▶ **Problem details**: Copy out the data below verbatim.

▶ **Raw data**:
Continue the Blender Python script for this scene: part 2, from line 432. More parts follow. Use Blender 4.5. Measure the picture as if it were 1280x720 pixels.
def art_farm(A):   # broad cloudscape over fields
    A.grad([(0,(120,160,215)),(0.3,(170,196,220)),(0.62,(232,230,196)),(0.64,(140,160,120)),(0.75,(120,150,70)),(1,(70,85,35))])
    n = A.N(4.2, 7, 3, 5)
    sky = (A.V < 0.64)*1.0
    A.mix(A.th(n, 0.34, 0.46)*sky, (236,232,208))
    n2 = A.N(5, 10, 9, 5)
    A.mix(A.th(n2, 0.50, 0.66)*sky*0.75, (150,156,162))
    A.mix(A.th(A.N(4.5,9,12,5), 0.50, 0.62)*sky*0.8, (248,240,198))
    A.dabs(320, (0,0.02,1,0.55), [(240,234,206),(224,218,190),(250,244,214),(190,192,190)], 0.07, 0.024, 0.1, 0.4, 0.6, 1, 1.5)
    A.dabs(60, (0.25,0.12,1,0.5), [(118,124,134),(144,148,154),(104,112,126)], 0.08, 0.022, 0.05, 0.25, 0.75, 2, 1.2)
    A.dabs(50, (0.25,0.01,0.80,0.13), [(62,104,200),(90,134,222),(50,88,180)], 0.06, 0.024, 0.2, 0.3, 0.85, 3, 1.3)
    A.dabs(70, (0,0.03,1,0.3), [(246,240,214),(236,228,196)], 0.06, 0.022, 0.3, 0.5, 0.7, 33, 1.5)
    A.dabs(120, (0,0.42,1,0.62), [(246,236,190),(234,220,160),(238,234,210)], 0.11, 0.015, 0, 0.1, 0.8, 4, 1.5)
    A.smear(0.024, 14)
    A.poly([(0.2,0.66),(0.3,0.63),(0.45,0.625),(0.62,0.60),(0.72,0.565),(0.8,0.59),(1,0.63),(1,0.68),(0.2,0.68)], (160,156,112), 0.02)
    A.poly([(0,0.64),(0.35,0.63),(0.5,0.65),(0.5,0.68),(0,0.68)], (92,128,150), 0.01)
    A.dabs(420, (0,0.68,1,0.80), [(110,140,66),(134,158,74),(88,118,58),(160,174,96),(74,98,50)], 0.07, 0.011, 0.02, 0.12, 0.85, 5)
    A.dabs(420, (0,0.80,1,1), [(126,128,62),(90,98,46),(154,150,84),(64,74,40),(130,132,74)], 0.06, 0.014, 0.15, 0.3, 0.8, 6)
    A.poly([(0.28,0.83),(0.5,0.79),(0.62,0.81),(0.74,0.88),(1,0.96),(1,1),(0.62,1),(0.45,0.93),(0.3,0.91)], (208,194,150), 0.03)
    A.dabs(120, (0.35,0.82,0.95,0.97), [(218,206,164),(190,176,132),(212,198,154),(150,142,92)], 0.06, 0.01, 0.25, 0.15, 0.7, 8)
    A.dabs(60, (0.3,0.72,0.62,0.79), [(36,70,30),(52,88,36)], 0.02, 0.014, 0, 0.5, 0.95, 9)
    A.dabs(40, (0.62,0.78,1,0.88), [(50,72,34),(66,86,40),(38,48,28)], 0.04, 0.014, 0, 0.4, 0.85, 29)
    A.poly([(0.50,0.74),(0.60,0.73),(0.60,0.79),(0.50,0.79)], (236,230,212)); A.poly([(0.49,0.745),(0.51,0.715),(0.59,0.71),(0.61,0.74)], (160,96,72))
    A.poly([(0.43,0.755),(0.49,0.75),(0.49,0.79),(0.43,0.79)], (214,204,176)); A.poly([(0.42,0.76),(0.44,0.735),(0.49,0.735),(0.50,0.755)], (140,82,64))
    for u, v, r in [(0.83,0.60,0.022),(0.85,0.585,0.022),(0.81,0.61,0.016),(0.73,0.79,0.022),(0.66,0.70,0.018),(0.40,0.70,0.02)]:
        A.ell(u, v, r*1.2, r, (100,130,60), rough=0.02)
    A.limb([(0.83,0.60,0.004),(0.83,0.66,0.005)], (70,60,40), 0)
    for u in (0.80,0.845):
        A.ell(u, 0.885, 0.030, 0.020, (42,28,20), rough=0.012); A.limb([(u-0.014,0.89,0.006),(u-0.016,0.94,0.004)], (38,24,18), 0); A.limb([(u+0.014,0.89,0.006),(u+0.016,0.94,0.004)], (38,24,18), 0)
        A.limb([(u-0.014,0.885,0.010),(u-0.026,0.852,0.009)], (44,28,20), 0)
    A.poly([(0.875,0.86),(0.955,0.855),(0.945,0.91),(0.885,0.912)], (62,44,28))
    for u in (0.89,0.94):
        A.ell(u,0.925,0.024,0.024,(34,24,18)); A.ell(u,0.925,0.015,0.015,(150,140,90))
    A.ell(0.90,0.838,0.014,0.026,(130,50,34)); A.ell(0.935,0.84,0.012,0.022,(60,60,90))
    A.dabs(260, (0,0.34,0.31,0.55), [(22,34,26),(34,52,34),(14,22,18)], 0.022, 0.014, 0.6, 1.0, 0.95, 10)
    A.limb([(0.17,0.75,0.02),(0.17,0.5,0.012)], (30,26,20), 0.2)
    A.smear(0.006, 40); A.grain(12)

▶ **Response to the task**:
Continue the Blender Python script for this scene: part 2, from line 432. More parts follow. Use Blender 4.5. Measure the picture as if it were 1280x720 pixels.
def art_farm(A):   # broad cloudscape over fields
    A.grad([(0,(120,160,215)),(0.3,(170,196,220)),(0.62,(232,230,196)),(0.64,(140,160,120)),(0.75,(120,150,70)),(1,(70,85,35))])
    n = A.N(4.2, 7, 3, 5)
    sky = (A.V < 0.64)*1.0
    A.mix(A.th(n, 0.34, 0.46)*sky, (236,232,208))
    n2 = A.N(5, 10, 9, 5)
    A.mix(A.th(n2, 0.50, 0.66)*sky*0.75, (150,156,162))
    A.mix(A.th(A.N(4.5,9,12,5), 0.50, 0.62)*sky*0.8, (248,240,198))
    A.dabs(320, (0,0.02,1,0.55), [(240,234,206),(224,218,190),(250,244,214),(190,192,190)], 0.07, 0.024, 0.1, 0.4, 0.6, 1, 1.5)
    A.dabs(60, (0.25,0.12,1,0.5), [(118,124,134),(144,148,154),(104,112,126)], 0.08, 0.022, 0.05, 0.25, 0.75, 2, 1.2)
    A.dabs(50, (0.25,0.01,0.80,0.13), [(62,104,200),(90,134,222),(50,88,180)], 0.06, 0.024, 0.2, 0.3, 0.85, 3, 1.3)
    A.dabs(70, (0,0.03,1,0.3), [(246,240,214),(236,228,196)], 0.06, 0.022, 0.3, 0.5, 0.7, 33, 1.5)
    A.dabs(120, (0,0.42,1,0.62), [(246,236,190),(234,220,160),(238,234,210)], 0.11, 0.015, 0, 0.1, 0.8, 4, 1.5)
    A.smear(0.024, 14)
    A.poly([(0.2,0.66),(0.3,0.63),(0.45,0.625),(0.62,0.60),(0.72,0.565),(0.8,0.59),(1,0.63),(1,0.68),(0.2,0.68)], (160,156,112), 0.02)
    A.poly([(0,0.64),(0.35,0.63),(0.5,0.65),(0.5,0.68),(0,0.68)], (92,128,150), 0.01)
    A.dabs(420, (0,0.68,1,0.80), [(110,140,66),(134,158,74),(88,118,58),(160,174,96),(74,98,50)], 0.07, 0.011, 0.02, 0.12, 0.85, 5)
    A.dabs(420, (0,0.80,1,1), [(126,128,62),(90,98,46),(154,150,84),(64,74,40),(130,132,74)], 0.06, 0.014, 0.15, 0.3, 0.8, 6)
    A.poly([(0.28,0.83),(0.5,0.79),(0.62,0.81),(0.74,0.88),(1,0.96),(1,1),(0.62,1),(0.45,0.93),(0.3,0.91)], (208,194,150), 0.03)
    A.dabs(120, (0.35,0.82,0.95,0.97), [(218,206,164),(190,176,132),(212,198,154),(150,142,92)], 0.06, 0.01, 0.25, 0.15, 0.7, 8)
    A.dabs(60, (0.3,0.72,0.62,0.79), [(36,70,30),(52,88,36)], 0.02, 0.014, 0, 0.5, 0.95, 9)
    A.dabs(40, (0.62,0.78,1,0.88), [(50,72,34),(66,86,40),(38,48,28)], 0.04, 0.014, 0, 0.4, 0.85, 29)
    A.poly([(0.50,0.74),(0.60,0.73),(0.60,0.79),(0.50,0.79)], (236,230,212)); A.poly([(0.49,0.745),(0.51,0.715),(0.59,0.71),(0.61,0.74)], (160,96,72))
    A.poly([(0.43,0.755),(0.49,0.75),(0.49,0.79),(0.43,0.79)], (214,204,176)); A.poly([(0.42,0.76),(0.44,0.735),(0.49,0.735),(0.50,0.755)], (140,82,64))
    for u, v, r in [(0.83,0.60,0.022),(0.85,0.585,0.022),(0.81,0.61,0.016),(0.73,0.79,0.022),(0.66,0.70,0.018),(0.40,0.70,0.02)]:
        A.ell(u, v, r*1.2, r, (100,130,60), rough=0.02)
    A.limb([(0.83,0.60,0.004),(0.83,0.66,0.005)], (70,60,40), 0)
    for u in (0.80,0.845):
        A.ell(u, 0.885, 0.030, 0.020, (42,28,20), rough=0.012); A.limb([(u-0.014,0.89,0.006),(u-0.016,0.94,0.004)], (38,24,18), 0); A.limb([(u+0.014,0.89,0.006),(u+0.016,0.94,0.004)], (38,24,18), 0)
        A.limb([(u-0.014,0.885,0.010),(u-0.026,0.852,0.009)], (44,28,20), 0)
    A.poly([(0.875,0.86),(0.955,0.855),(0.945,0.91),(0.885,0.912)], (62,44,28))
    for u in (0.89,0.94):
        A.ell(u,0.925,0.024,0.024,(34,24,18)); A.ell(u,0.925,0.015,0.015,(150,140,90))
    A.ell(0.90,0.838,0.014,0.026,(130,50,34)); A.ell(0.935,0.84,0.012,0.022,(60,60,90))
    A.dabs(260, (0,0.34,0.31,0.55), [(22,34,26),(34,52,34),(14,22,18)], 0.022, 0.014, 0.6, 1.0, 0.95, 10)
    A.limb([(0.17,0.75,0.02),(0.17,0.5,0.012)], (30,26,20), 0.2)
    A.smear(0.006, 40); A.grain(12)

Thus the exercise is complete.